[Scene modeling code data]

* BEGIN *

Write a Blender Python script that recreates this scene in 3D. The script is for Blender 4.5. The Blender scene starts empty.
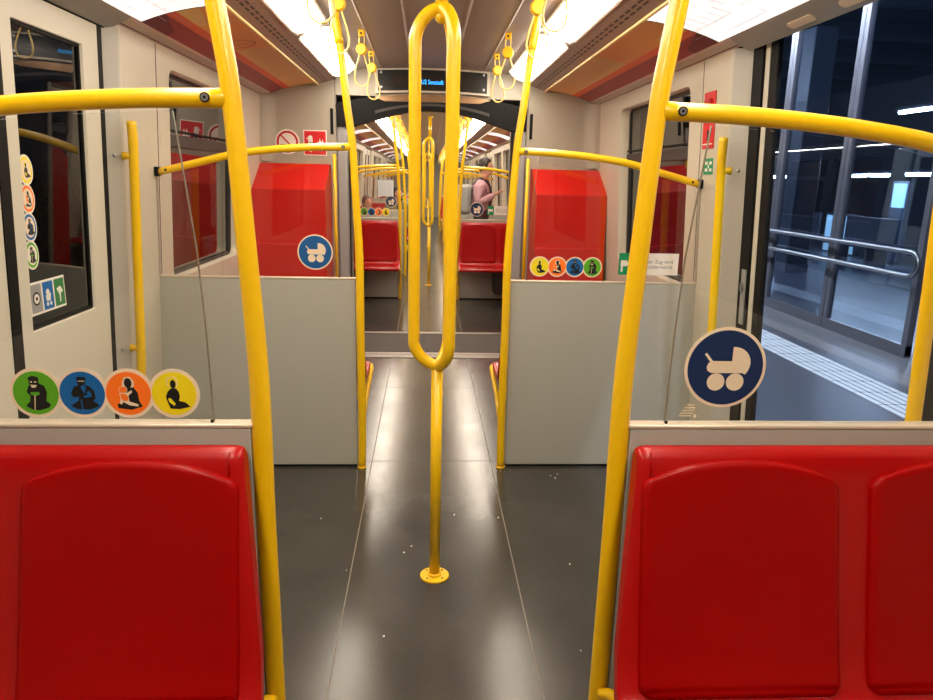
import bpy, bmesh, math, random
from mathutils import Vector, Matrix
random.seed(7)
PI = math.pi
SC = bpy.context.scene
COL = SC.collection

# ------------------------------------------------------------------ helpers
def lin(c):
    return tuple(((v/255)/12.92 if v/255 <= .04045 else ((v/255+.055)/1.055)**2.4) for v in c) + (1,)

def mat(name, rgb, rough=.5, metal=0, coat=0, spec=.5, noise=0, nscale=20, emit=0, bump=0, bscale=60, rvar=0):
    m = bpy.data.materials.new(name); m.use_nodes = True
    nt = m.node_tree; b = nt.nodes['Principled BSDF']
    c = lin(rgb)
    b.inputs['Base Color'].default_value = c
    b.inputs['Roughness'].default_value = rough
    b.inputs['Metallic'].default_value = metal
    b.inputs['Coat Weight'].default_value = coat
    b.inputs['Coat Roughness'].default_value = .12
    b.inputs['Specular IOR Level'].default_value = spec
    if emit:
        b.inputs['Emission Color'].default_value = c
        b.inputs['Emission Strength'].default_value = emit
    if noise or bump or rvar:
        tc = nt.nodes.new('ShaderNodeTexCoord')
        n = nt.nodes.new('ShaderNodeTexNoise'); n.inputs['Scale'].default_value = nscale; n.inputs['Detail'].default_value = 5
        nt.links.new(tc.outputs['Object'], n.inputs['Vector'])
        if noise:
            r = nt.nodes.new('ShaderNodeMapRange')
            r.inputs['To Min'].default_value = 1-noise; r.inputs['To Max'].default_value = 1+noise
            nt.links.new(n.outputs['Fac'], r.inputs['Value'])
            mx = nt.nodes.new('ShaderNodeMix'); mx.data_type = 'RGBA'; mx.blend_type = 'MULTIPLY'
            mx.inputs['Factor'].default_value = 1
            mx.inputs['A'].default_value = c
            nt.links.new(r.outputs['Result'], mx.inputs['B'])
            nt.links.new(mx.outputs['Result'], b.inputs['Base Color'])
        if rvar:
            r = nt.nodes.new('ShaderNodeMapRange')
            r.inputs['From Min'].default_value = .3; r.inputs['From Max'].default_value = .7
            r.inputs['To Min'].default_value = rough-rvar; r.inputs['To Max'].default_value = rough+rvar
            nt.links.new(n.outputs['Fac'], r.inputs['Value'])
            nt.links.new(r.outputs['Result'], b.inputs['Roughness'])
        if bump:
            n2 = nt.nodes.new('ShaderNodeTexNoise'); n2.inputs['Scale'].default_value = bscale
            nt.links.new(tc.outputs['Object'], n2.inputs['Vector'])
            bp = nt.nodes.new('ShaderNodeBump'); bp.inputs['Strength'].default_value = bump; bp.inputs['Distance'].default_value = .002
            nt.links.new(n2.outputs['Fac'], bp.inputs['Height'])
            nt.links.new(bp.outputs['Normal'], b.inputs['Normal'])
    return m

def glass(name, tint, ior=1.5, rough=0.0, boost=1.0, refl=(1, 1, 1)):
    m = bpy.data.materials.new(name); m.use_nodes = True
    nt = m.node_tree; nt.nodes.clear()
    o = nt.nodes.new('ShaderNodeOutputMaterial'); mx = nt.nodes.new('ShaderNodeMixShader')
    t = nt.nodes.new('ShaderNodeBsdfTransparent'); t.inputs['Color'].default_value = tint + (1,)
    g = nt.nodes.new('ShaderNodeBsdfGlossy'); g.inputs['Roughness'].default_value = rough
    g.inputs['Color'].default_value = refl + (1,)
    f = nt.nodes.new('ShaderNodeFresnel')
    ge = nt.nodes.new('ShaderNodeNewGeometry'); mr = nt.nodes.new('ShaderNodeMapRange')
    mr.inputs['To Min'].default_value = ior; mr.inputs['To Max'].default_value = 1/ior      # leaving the pane reflects like entering it
    nt.links.new(ge.outputs['Backfacing'], mr.inputs['Value']); nt.links.new(mr.outputs['Result'], f.inputs['IOR'])
    mm = nt.nodes.new('ShaderNodeMath'); mm.operation = 'MULTIPLY'; mm.inputs[1].default_value = boost; mm.use_clamp = True
    nt.links.new(f.outputs[0], mm.inputs[0]); nt.links.new(mm.outputs[0], mx.inputs[0])
    nt.links.new(t.outputs[0], mx.inputs[1]); nt.links.new(g.outputs[0], mx.inputs[2])
    nt.links.new(mx.outputs[0], o.inputs['Surface'])
    return m

def tag(o, label=None, cat=None, group=None, kind=None):
    if label: o['label'] = label
    if cat: o['category'] = cat
    if group: o['group'] = group
    if kind: o['kind'] = kind
    return o

def empty(name, loc=(0, 0, 0), rz=0):
    o = bpy.data.objects.new(name, None); COL.objects.link(o)
    o.location = loc; o.rotation_euler = (0, 0, rz); o.empty_display_size = .05
    return o

class MB:
    """collects shapes for ONE mesh object"""
    def __init__(s): s.bm = bmesh.new(); s.mats = []; s.mi = 0
    def use(s, m):
        if m not in s.mats: s.mats.append(m)
        s.mi = s.mats.index(m); return s
    def face(s, pts, smooth=False):
        vs = [s.bm.verts.new(p) for p in pts]
        f = s.bm.faces.new(vs); f.material_index = s.mi; f.smooth = smooth; return f
    def box(s, x0, x1, y0, y1, z0, z1, bev=0, seg=2):
        if x0 > x1: x0, x1 = x1, x0
        r = bmesh.ops.create_cube(s.bm, size=1)
        vs = r['verts']
        for v in vs: v.co = Vector(((x0+x1)/2+v.co.x*(x1-x0), (y0+y1)/2+v.co.y*(y1-y0), (z0+z1)/2+v.co.z*(z1-z0)))
        fs = set(f for v in vs for f in v.link_faces)
        for f in fs: f.material_index = s.mi
        if bev:
            es = list(set(e for v in vs for e in v.link_edges))
            r = bmesh.ops.bevel(s.bm, geom=es, offset=bev, segments=seg, affect='EDGES', profile=.5)
            for f in r['faces']: f.material_index = s.mi; f.smooth = True
        return s
    def tube(s, pts, r, n=14, cap=True, closed=False):
        P = [Vector(p) for p in pts]; m = len(P)
        rr = r if isinstance(r, (list, tuple)) else [r]*m
        T = []
        for i in range(m):
            if closed: t = P[(i+1) % m]-P[i-1]
            else: t = P[min(i+1, m-1)]-P[max(i-1, 0)]
            T.append(t.normalized())
        a = Vector((0, 0, 1)) if abs(T[0].z) < .9 else Vector((1, 0, 0))
        nrm = T[0].cross(a).normalized(); rings = []
        for i in range(m):
            if i:
                ax = T[i-1].cross(T[i])
                if ax.length > 1e-7:
                    nrm = Matrix.Rotation(T[i-1].angle(T[i]), 3, ax.normalized()) @ nrm
            nrm = (nrm - T[i]*nrm.dot(T[i])).normalized()
            bn = T[i].cross(nrm)
            rings.append([s.bm.verts.new(P[i]+(nrm*math.cos(2*PI*k/n)+bn*math.sin(2*PI*k/n))*rr[i]) for k in range(n)])
        rng = range(m if closed else m-1)
        for i in rng:
            A, B = rings[i], rings[(i+1) % m]
            for k in range(n):
                f = s.bm.faces.new((A[k], A[(k+1) % n], B[(k+1) % n], B[k])); f.smooth = True; f.material_index = s.mi
        if cap and not closed:
            f = s.bm.faces.new(rings[0][::-1]); f.material_index = s.mi
            f = s.bm.faces.new(rings[-1]); f.material_index = s.mi
        return s
    def prism(s, poly, axis, a, b):
        """poly in the two other axes, extruded from a to b along axis"""
        def mk(p, t):
            if axis == 'x': return (t, p[0], p[1])
            if axis == 'y': return (p[0], t, p[1])
            return (p[0], p[1], t)
        A = [s.bm.verts.new(mk(p, a)) for p in poly]; B = [s.bm.verts.new(mk(p, b)) for p in poly]
        n = len(poly)
        fs = [s.bm.faces.new(A), s.bm.faces.new(B[::-1])]
        for i in range(n): fs.append(s.bm.faces.new((A[i], B[i], B[(i+1) % n], A[(i+1) % n])))
        for f in fs: f.material_index = s.mi
        return s
    def disc(s, c, r, axis, t, n=28, ry=None):
        ry = ry or r
        i, j = {'x': (1, 2), 'y': (0, 2), 'z': (0, 1)}[axis]; k = 'xyz'.index(axis)
        poly = [(c[i]+r*math.cos(2*PI*q/n), c[j]+ry*math.sin(2*PI*q/n)) for q in range(n)]
        return s.prism(poly, axis, c[k]-t/2, c[k]+t/2)
    def ball(s, c, r, sx=1, sy=1, sz=1, u=16, v=10):
        g = bmesh.ops.create_uvsphere(s.bm, u_segments=u, v_segments=v, radius=1)
        for w in g['verts']: w.co = Vector((c[0]+w.co.x*r*sx, c[1]+w.co.y*r*sy, c[2]+w.co.z*r*sz))
        for f in set(f for w in g['verts'] for f in w.link_faces): f.smooth = True; f.material_index = s.mi
        return s
    def build(s, name, parent=None, xf=None):
        bm = s.bm
        if xf:
            for v in bm.verts: v.co = xf(v.co)
        bmesh.ops.recalc_face_normals(bm, faces=bm.faces)
        me = bpy.data.meshes.new(name); bm.to_mesh(me); bm.free()
        for m in s.mats: me.materials.append(m)
        o = bpy.data.objects.new(name, me); COL.objects.link(o)
        if parent: o.parent = parent
        return o

def mb(m): return MB().use(m)

def copy_tree(o, parent=None):
    c = o.copy(); COL.objects.link(c)
    if parent: c.parent = parent
    for ch in list(o.children):
        copy_tree(ch, c)
    return c

def smooth_path(pts, k=6):
    """Catmull-Rom"""
    P = [Vector(p) for p in pts]; P = [P[0]*2-P[1]]+P+[P[-1]*2-P[-2]]
    out = []
    for i in range(1, len(P)-2):
        for j in range(k):
            t = j/k
            out.append(.5*((2*P[i])+(P[i+1]-P[i-1])*t+(2*P[i-1]-5*P[i]+4*P[i+1]-P[i+2])*t*t+(3*P[i]-P[i-1]-3*P[i+1]+P[i+2])*t**3))
    out.append(P[-2]); return out

# ------------------------------------------------------------------ materials
YEL = mat('yellow_lacquer', (240, 192, 6), .3, coat=.3, noise=.04, nscale=6)
YELD = mat('yellow_plastic', (252, 198, 20), .4)
WALL = mat('wall_beige_laminate', (198, 190, 172), .33, noise=.02, nscale=3)
PAN = mat('partition_grey', (172, 171, 161), .5, bump=.15, bscale=300)
CAPLIT = mat('rail_cap_lit', (205, 192, 172), .32, metal=.25)
ENDW = mat('end_wall_grey', (166, 159, 143), .5)
CEIL = mat('ceiling_grey', (158, 144, 132), .42)
DOORM = mat('door_cream', (206, 200, 184), .35)
BLK = mat('black_rubber', (11, 10, 10), .6, spec=.2)
DRK = mat('dark_grey', (52, 47, 44), .5)
DBR = mat('bellows_dark', (50, 44, 42), .55)
GRYP = mat('grey_pillar', (150, 148, 146), .4)
STEEL = mat('brushed_steel', (170, 170, 175), .28, metal=1)
RED = mat('red_seat_shell', (166, 2, 2), .36, coat=.22, spec=.25, noise=.03, nscale=5, bump=.05, bscale=400)
REDP = mat('red_seat_pad', (152, 0, 0), .42, coat=.10, spec=.12, noise=.06, nscale=6, bump=.08, bscale=500)
REDC = mat('red_cabinet', (198, 16, 8), .4, spec=.3)
SREDM = mat('sign_red', (206, 20, 22), .45)
WHT = mat('white_plastic', (232, 226, 216), .45)
CREAM = mat('cream_print', (232, 212, 182), .5)
TRIMM = mat('trim_silver', (188, 178, 165), .35, metal=.4)
TRIMHL = mat('trim_strip_highlight', (255, 228, 160), .25)  # specular highlight along the trim, put into its pale gold base colour
HDR = mat('door_header_grey', (150, 146, 140), .4)
LENS = mat('lamp_lens', (255, 240, 220), .4, emit=21)
LENSR = mat('lamp_rim', (214, 200, 184), .35)
SGLASS = glass('screen_glass', (.97, .975, .965), 1.45, boost=.9)
WGLASS = glass('window_glass_dark', (.30, .31, .33), 1.5, boost=1.25)
PGLASS = glass('platform_glass', (.78, .84, .92), 1.5, boost=1.5, refl=(.8, .88, 1))
NAVY = mat('navy_print', (6, 38, 84), .5)
BLU = mat('blue_print', (0, 98, 168), .5)
GRN = mat('green_print', (88, 170, 22), .5)
ORG = mat('orange_print', (255, 120, 20), .5)
YLP = mat('yellow_print', (240, 218, 8), .5)
INK = mat('black_print', (10, 10, 12), .5)
SGREEN = mat('safety_green', (10, 140, 90), .5)
TRED = mat('sign_dark_red', (180, 22, 26), .5)

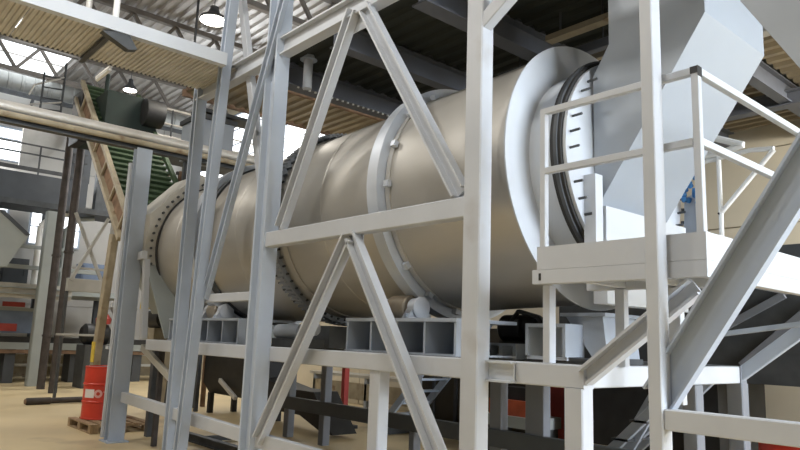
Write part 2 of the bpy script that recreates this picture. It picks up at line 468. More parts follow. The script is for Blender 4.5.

* END *

### PROBLEM DETAILS
Leave out the pictures and restate, word for word, the lines from the top of the data through the line containing "return tuple(((v/255)/12.92 if", both included.

### COMPLETE RESPONSE
Write a Blender Python script that recreates this scene in 3D. The script is for Blender 4.5. The Blender scene starts empty.
import bpy, bmesh, math, random
from mathutils import Vector, Matrix
random.seed(7)
PI = math.pi
SC = bpy.context.scene
COL = SC.collection

# ------------------------------------------------------------------ helpers
def lin(c):
    return tuple(((v/255)/12.92 if v/255 <= .04045 else ((v/255+.055)/1.055)**2.4) for v in c) + (1,)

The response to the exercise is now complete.